Gaming and its Roots: Was It Better Then?
September 8, 2008
Some of you may remember one of my first posts: Why The 64 Is the Best Ever, detailing how gaming was back in the good old days of horrible graphics, fidgety joysticks, and great, long hours of playing games with good plots. This post sparked me two write two more in the future, the first highlighting on the decline of gaming all together, and the second on why movies based on games have turned out well.
But although I feel that gaming back in the old days was better and more memorable, as a thirteen year old kid immersed in pop culture and its gaming, my mind has swayed back and forth whether new school games — even though they significantly lack plot — were more fun.
Then I ran into David Wornica, a blogger who tributes gaming to the 1980’s. His blog: Eight Bit Memoirs, was more of a punch to my face in the form of “why would you ever think that today’s gaming would be better?”
It also brought out those great moments of playing 8-bit, 1D Zelda and NFL games, and although not playing them with 1080p full-def (in fact those screens were the size of my palm), they were the most fun I have ever had with electronics. So thanks, David, for reminding me, and frankly all of us that gaming will always stay in the 80’s.
Movies and Video Games — Why They Don’t Mix
August 31, 2008
Recently the difference between the silver screen and the numerous thirty-inchers hooked up to gaming platforms, dotting bedroom’s across the globe has been merged. But has it been abused?
Adam Elkus wrote a piece that I recently discovered, titled Game Over, Curtains Close, which gives an interesting analysis toward why video-game adapted movies have always been worse than their predecessor. He lets in the common argument from disappointed gaming fans: that the cast of the movie, its director, and its plot pails to compare to the superiority of the original game.

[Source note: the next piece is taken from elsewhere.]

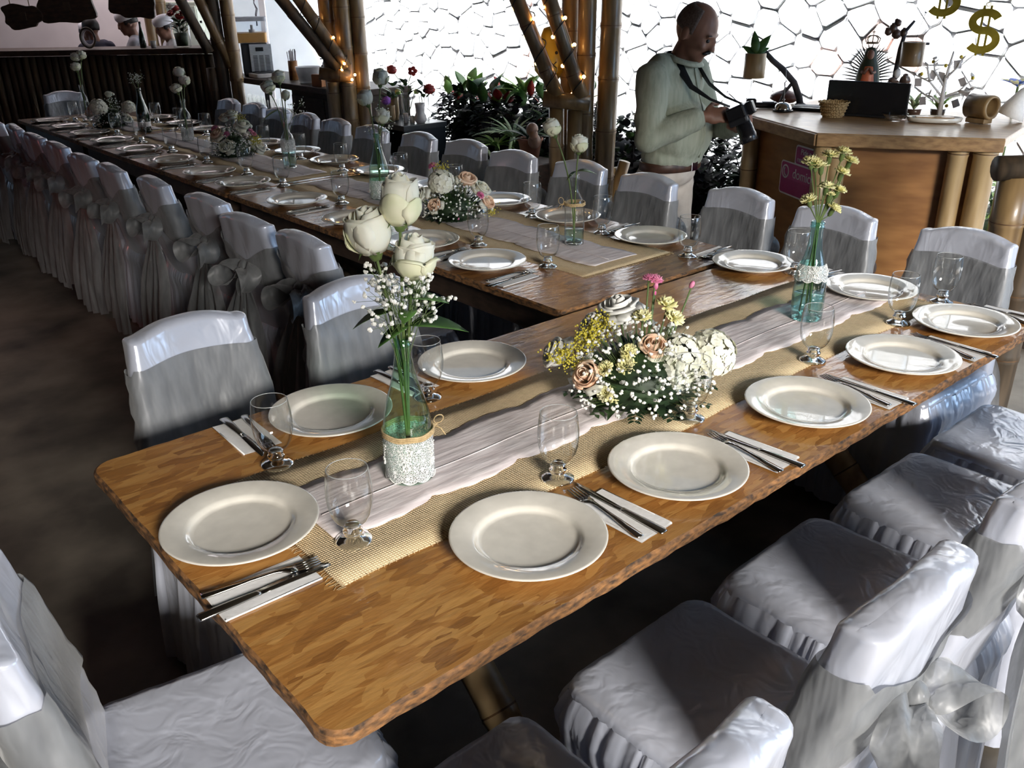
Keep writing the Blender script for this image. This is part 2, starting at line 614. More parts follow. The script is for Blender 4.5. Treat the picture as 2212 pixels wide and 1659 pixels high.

But this is contradicted entirely with the case of Final Fantasy VII: Advent Children, which was written, directed, produced, and scored by the exact same people who made the original game. Consequently, the movie was a complete flop — going straight to DVD.
So what really is the difference between video games and movies that is so large, yet undiscoverable? Elkus argues that because video games are active and movies are not, watching a video-game based movie would ultimately be a direct contrast to watching your friend play video games over his back for two hours.
Although I do believe this is true, I think there’s more to the argument than that. In truth, a movie may be different morally than a video game, the audience is a big factor. Movie-goers are simply different people with different tastes than gamers, and that carries out to the theaters. And no matter how original the remake may be, it simply will fail because no one watching it will enjoy.
And because a movie is the opposite of a game, a gaming movie will never succeed in the box office. Simple as that.
The Decline of Gaming
August 4, 2008
It has occurred to be that gaming has been on more of a decline than ever. Growing up with a Playstation and a Playstation 2, I was in love with adventure games equipped with good storylines. I always thought that good video-games should be movies that you can control, where there is an 60 to 40 percentage of gameplay to in- game movie transitions between levels. I remembered buying games for my Playstation — I was like a kid in heaven. Surrounded by great titles that I knew would occupy and entertain me for years, I knew there we no bad choices for my platform. And with a master video gamer as a big brother, I got some fun gameplay in and great insight from him.
But soon after the Playstation 2 came out, gaming got bigger and more important in pop culture and because of that, more time and money was put into it. This generated better graphics, but not much else. More and more games are now based off of bad Disney movies and younger celebrities like Miley Cyrus and Lizzie McGuire which sell but aren’t nearly of any quality. And because of this, more and more games with plots and original gameplay have vanished from the shelves, leaving true gaming purists saddened. But this is like losing a vote and gaining one hundred for a presidential candidate, he/she wouldn’t care. And they haven’t. So with the future not looking grim and the with the video game shelves flooding with worse and worse games, this is not a good sign. Of course there are a few games still around from this dying Breed, but the best games still remain in past platforms. And sadly, things will remain this way until changes are made.